• Exercise:
Starting at the first line of the data below, write out each line exactly until you reach the line containing "for x in (.07, .35): box('leg', (x, y", and include that line too.

• Information supplied:
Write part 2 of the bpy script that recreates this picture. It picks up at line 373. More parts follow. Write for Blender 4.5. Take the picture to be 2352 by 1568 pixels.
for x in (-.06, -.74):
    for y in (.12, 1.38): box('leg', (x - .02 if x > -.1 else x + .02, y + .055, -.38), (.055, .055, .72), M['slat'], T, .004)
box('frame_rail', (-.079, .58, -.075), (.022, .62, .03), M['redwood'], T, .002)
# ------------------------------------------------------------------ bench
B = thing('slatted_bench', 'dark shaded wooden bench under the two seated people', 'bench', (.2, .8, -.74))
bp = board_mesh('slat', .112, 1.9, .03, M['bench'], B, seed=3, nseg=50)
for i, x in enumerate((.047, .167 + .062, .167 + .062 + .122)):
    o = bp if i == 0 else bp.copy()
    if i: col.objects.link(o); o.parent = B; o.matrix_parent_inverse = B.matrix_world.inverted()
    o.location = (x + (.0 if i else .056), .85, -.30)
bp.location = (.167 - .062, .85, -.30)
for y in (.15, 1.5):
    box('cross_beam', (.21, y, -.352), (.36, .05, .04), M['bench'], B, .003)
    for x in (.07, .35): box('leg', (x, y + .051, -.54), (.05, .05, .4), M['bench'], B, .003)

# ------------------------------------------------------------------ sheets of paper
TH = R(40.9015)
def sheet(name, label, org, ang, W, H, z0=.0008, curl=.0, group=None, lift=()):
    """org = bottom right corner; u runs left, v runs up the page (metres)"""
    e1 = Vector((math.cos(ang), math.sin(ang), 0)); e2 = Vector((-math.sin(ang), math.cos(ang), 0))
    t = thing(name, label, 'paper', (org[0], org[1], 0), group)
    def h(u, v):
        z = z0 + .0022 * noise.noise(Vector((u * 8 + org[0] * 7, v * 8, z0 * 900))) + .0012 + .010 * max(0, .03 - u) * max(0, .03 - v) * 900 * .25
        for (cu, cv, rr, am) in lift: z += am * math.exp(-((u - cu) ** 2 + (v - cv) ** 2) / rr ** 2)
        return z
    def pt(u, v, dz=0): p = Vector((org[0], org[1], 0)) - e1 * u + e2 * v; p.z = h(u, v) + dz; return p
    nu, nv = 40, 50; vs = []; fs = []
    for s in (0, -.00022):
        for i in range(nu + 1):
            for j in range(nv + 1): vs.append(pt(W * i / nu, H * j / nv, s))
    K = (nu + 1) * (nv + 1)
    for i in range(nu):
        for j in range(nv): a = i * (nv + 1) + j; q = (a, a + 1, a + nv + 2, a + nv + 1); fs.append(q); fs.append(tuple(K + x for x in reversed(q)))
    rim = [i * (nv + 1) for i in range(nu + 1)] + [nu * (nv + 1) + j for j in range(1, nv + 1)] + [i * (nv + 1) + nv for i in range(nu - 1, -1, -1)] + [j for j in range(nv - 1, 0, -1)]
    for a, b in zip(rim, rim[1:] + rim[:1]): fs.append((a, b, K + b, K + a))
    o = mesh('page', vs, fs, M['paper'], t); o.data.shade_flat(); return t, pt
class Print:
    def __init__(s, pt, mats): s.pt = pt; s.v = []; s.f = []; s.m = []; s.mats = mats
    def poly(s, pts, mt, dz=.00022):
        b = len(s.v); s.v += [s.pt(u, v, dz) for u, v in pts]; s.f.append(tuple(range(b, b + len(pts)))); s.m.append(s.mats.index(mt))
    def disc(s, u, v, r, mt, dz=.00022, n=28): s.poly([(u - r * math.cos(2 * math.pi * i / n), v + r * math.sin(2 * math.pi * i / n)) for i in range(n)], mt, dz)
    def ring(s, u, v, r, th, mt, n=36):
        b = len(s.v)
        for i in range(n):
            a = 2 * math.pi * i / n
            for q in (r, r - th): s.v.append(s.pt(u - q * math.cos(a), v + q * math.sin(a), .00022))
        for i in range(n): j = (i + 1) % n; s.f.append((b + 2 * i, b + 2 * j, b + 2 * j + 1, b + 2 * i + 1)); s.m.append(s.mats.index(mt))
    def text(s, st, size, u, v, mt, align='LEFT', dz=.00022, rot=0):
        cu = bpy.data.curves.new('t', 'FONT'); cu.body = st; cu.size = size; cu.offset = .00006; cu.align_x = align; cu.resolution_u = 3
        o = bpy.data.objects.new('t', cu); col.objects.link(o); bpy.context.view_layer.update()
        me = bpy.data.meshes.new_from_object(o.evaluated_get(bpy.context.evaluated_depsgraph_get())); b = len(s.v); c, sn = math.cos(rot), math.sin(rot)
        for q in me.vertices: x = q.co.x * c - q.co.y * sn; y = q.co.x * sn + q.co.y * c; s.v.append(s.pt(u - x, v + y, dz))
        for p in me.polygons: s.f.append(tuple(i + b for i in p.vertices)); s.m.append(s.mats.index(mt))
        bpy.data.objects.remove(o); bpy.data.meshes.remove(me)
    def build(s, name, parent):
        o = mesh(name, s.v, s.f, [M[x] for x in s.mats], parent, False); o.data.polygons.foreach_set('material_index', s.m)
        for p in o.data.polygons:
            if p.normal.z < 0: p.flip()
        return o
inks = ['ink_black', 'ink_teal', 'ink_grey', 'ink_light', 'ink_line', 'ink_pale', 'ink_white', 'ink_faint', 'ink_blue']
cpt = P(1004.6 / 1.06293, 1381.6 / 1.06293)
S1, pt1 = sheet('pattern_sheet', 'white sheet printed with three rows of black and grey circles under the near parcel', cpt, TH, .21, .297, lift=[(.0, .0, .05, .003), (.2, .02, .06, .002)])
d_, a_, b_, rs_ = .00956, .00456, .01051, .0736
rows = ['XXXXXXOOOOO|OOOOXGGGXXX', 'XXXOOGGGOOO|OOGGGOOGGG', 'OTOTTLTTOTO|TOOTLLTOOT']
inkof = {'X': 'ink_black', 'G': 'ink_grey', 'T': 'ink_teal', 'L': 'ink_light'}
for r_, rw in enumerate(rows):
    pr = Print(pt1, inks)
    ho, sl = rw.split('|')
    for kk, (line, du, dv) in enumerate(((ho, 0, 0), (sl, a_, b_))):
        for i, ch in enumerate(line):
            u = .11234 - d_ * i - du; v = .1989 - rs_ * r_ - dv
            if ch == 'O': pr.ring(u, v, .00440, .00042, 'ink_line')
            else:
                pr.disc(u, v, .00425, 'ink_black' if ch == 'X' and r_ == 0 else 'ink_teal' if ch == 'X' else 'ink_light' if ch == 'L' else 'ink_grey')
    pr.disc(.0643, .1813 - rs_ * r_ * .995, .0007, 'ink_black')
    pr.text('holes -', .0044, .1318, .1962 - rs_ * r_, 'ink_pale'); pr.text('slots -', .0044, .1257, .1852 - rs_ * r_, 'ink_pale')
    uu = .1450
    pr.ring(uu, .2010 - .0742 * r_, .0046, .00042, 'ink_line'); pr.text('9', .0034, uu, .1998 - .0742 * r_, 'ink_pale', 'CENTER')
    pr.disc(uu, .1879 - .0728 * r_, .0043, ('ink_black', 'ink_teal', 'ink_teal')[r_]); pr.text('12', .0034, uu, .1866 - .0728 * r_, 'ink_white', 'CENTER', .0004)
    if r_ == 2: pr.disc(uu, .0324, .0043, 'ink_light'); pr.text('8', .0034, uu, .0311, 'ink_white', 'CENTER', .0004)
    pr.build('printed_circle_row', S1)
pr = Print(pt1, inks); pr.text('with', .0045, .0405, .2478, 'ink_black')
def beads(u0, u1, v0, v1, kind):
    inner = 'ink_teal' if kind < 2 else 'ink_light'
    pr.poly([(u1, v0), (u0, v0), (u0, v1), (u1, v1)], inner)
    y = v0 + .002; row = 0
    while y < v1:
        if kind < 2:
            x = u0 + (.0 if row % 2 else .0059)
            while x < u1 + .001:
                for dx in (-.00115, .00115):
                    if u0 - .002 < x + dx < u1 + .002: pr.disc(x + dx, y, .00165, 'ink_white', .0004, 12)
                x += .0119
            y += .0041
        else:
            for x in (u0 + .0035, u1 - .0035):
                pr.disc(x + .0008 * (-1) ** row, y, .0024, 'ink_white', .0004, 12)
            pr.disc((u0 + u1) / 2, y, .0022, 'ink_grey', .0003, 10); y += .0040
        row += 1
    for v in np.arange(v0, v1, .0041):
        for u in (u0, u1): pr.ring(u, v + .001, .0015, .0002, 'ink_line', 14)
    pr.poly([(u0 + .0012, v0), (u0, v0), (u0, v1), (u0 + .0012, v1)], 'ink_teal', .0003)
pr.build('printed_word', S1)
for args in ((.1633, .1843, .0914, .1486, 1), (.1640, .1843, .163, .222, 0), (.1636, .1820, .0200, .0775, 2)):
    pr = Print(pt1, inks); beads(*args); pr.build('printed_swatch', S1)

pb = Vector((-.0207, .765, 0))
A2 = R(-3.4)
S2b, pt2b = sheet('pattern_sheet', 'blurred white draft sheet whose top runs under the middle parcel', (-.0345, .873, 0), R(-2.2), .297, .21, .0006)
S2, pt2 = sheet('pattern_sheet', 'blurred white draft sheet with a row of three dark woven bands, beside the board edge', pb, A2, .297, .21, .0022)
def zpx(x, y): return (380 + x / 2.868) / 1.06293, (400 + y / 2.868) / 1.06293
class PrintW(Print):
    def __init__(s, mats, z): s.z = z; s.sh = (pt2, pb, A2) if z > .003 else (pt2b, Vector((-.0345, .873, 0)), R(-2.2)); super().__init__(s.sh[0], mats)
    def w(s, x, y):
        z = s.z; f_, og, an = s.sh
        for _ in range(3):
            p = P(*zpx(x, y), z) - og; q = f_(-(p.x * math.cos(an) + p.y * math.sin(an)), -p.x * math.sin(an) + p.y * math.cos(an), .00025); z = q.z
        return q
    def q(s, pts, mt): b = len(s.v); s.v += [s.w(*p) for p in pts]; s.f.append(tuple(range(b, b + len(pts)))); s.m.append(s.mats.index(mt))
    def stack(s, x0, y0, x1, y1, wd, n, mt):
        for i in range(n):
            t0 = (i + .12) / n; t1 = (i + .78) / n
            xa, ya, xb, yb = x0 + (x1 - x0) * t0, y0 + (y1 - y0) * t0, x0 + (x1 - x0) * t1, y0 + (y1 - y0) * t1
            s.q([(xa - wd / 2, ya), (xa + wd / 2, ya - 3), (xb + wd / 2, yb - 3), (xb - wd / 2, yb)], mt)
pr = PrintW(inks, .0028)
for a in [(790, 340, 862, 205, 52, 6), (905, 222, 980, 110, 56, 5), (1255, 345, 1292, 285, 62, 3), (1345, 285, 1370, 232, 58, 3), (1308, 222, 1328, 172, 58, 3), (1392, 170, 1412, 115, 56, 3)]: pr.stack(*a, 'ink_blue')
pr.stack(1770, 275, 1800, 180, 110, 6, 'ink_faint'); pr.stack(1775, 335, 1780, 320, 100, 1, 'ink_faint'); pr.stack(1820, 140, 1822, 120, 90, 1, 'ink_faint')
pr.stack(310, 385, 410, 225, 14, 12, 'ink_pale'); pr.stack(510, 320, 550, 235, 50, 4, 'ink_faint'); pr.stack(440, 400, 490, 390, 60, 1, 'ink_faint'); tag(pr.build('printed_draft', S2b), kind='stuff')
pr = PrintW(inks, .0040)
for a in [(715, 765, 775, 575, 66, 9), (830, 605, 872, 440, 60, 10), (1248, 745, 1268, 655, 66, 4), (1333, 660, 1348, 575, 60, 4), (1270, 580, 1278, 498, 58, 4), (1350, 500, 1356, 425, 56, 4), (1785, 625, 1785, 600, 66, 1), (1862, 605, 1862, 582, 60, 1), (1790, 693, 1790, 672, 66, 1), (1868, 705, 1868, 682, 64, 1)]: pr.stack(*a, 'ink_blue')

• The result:
Write part 2 of the bpy script that recreates this picture. It picks up at line 373. More parts follow. Write for Blender 4.5. Take the picture to be 2352 by 1568 pixels.
for x in (-.06, -.74):
    for y in (.12, 1.38): box('leg', (x - .02 if x > -.1 else x + .02, y + .055, -.38), (.055, .055, .72), M['slat'], T, .004)
box('frame_rail', (-.079, .58, -.075), (.022, .62, .03), M['redwood'], T, .002)
# ------------------------------------------------------------------ bench
B = thing('slatted_bench', 'dark shaded wooden bench under the two seated people', 'bench', (.2, .8, -.74))
bp = board_mesh('slat', .112, 1.9, .03, M['bench'], B, seed=3, nseg=50)
for i, x in enumerate((.047, .167 + .062, .167 + .062 + .122)):
    o = bp if i == 0 else bp.copy()
    if i: col.objects.link(o); o.parent = B; o.matrix_parent_inverse = B.matrix_world.inverted()
    o.location = (x + (.0 if i else .056), .85, -.30)
bp.location = (.167 - .062, .85, -.30)
for y in (.15, 1.5):
    box('cross_beam', (.21, y, -.352), (.36, .05, .04), M['bench'], B, .003)
    for x in (.07, .35): box('leg', (x, y + .051, -.54), (.05, .05, .4), M['bench'], B, .003)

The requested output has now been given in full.